- _Written task_
Locate each line holding the string "background" and copy it.

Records
* begin *
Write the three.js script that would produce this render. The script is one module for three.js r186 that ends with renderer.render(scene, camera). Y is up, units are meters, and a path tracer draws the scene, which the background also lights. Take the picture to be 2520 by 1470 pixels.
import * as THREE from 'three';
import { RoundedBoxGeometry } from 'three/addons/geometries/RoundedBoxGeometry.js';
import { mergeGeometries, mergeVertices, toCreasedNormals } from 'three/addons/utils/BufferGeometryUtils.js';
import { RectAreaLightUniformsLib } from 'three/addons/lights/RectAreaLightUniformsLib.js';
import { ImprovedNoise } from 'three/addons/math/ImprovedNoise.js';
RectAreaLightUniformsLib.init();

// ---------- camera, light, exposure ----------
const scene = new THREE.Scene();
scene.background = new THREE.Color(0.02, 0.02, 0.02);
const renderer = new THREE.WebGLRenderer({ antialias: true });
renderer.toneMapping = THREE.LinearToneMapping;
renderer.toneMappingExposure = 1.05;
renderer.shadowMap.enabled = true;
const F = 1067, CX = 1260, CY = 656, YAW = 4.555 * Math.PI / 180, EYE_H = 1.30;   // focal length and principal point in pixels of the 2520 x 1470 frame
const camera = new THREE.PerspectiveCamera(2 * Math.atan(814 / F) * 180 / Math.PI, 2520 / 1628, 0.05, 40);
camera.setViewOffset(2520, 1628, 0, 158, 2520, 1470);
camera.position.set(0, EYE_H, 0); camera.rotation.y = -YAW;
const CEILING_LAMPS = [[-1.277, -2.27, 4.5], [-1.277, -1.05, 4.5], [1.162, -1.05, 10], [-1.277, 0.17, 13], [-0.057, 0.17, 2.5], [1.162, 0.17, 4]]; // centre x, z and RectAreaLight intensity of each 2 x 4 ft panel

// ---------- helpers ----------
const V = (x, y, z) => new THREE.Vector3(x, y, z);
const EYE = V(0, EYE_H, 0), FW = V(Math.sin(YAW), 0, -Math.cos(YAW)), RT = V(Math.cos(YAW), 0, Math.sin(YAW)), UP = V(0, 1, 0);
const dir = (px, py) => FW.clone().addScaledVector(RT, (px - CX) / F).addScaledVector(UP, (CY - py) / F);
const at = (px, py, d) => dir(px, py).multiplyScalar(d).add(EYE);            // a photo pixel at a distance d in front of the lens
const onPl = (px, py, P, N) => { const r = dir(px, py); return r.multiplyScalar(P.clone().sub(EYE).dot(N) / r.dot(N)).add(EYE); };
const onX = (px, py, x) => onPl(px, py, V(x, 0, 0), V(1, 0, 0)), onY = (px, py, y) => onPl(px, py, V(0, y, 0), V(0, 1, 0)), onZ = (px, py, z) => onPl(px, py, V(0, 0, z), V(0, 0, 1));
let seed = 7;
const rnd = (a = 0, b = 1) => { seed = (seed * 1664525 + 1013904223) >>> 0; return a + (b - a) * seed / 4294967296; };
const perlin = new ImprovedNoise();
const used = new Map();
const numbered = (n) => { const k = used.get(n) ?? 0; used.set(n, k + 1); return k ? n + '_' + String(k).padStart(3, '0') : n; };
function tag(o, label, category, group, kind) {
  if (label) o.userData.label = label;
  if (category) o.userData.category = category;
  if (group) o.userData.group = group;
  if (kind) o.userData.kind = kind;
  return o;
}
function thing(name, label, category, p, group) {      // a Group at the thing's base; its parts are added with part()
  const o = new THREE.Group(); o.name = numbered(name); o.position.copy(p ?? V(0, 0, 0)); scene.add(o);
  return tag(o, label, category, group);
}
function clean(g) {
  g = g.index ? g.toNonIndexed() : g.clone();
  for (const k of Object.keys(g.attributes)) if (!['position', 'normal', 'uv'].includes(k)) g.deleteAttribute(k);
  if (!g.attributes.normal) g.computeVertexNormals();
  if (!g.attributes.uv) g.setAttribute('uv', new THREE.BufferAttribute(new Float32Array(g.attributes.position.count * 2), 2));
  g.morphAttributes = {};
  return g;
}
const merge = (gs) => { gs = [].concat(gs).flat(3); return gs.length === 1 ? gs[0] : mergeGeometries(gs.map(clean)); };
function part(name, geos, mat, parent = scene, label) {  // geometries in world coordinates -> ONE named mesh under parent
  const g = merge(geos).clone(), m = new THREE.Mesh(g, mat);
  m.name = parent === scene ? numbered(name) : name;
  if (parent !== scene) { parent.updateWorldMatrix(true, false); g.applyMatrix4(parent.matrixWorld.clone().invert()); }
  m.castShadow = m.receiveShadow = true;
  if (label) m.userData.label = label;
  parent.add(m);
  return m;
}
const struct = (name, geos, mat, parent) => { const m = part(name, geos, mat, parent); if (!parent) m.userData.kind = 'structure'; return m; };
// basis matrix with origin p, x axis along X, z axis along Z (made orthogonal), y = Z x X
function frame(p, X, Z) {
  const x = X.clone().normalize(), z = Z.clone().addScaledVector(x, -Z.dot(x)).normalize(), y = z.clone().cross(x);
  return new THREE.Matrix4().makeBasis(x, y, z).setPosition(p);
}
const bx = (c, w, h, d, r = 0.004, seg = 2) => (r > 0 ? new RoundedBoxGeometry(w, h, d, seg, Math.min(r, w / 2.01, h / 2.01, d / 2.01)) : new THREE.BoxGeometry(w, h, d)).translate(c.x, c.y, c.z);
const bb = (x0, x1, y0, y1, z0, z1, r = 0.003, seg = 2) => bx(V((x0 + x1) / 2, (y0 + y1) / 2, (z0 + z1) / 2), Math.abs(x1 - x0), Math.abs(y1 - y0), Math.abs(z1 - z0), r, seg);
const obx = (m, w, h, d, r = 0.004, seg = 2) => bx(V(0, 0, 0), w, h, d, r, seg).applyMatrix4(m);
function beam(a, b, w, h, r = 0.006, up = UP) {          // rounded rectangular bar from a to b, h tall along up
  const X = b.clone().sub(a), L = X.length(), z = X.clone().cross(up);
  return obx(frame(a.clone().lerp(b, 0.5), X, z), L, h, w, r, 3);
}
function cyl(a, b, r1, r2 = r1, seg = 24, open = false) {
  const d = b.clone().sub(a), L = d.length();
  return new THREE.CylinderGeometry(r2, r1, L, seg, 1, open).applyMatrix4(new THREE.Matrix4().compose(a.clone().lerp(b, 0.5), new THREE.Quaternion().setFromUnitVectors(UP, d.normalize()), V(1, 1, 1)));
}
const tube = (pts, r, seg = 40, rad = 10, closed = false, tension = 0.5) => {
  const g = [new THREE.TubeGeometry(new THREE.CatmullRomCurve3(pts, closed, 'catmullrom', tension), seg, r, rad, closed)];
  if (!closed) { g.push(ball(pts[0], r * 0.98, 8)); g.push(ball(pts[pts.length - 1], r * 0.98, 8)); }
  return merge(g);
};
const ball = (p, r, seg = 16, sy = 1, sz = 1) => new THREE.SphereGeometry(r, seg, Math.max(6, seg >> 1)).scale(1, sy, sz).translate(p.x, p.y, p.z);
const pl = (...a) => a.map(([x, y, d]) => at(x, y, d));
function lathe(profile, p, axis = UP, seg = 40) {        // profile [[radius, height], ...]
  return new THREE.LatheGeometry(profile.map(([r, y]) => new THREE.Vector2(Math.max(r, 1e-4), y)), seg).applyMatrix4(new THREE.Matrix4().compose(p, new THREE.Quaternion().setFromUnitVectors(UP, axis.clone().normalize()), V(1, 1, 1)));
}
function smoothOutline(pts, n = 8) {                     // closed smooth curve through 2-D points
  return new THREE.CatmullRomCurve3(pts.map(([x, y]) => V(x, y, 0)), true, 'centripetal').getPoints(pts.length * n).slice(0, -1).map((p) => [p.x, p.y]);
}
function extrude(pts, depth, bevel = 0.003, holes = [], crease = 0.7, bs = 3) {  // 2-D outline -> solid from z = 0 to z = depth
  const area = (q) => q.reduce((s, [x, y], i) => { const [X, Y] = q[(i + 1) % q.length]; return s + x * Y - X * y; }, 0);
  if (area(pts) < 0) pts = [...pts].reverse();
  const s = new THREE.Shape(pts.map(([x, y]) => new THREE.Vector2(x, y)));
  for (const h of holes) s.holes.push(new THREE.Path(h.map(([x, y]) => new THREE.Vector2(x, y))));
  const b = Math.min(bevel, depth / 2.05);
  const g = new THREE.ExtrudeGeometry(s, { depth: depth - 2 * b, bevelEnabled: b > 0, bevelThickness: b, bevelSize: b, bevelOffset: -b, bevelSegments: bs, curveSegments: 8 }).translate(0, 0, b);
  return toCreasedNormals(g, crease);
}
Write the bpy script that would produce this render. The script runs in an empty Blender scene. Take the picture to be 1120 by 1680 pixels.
* end *
- _Answer below_
Write the three.js script that would produce this render. The script is one module for three.js r186 that ends with renderer.render(scene, camera). Y is up, units are meters, and a path tracer draws the scene, which the background also lights. Take the picture to be 2520 by 1470 pixels.
scene.background = new THREE.Color(0.02, 0.02, 0.02);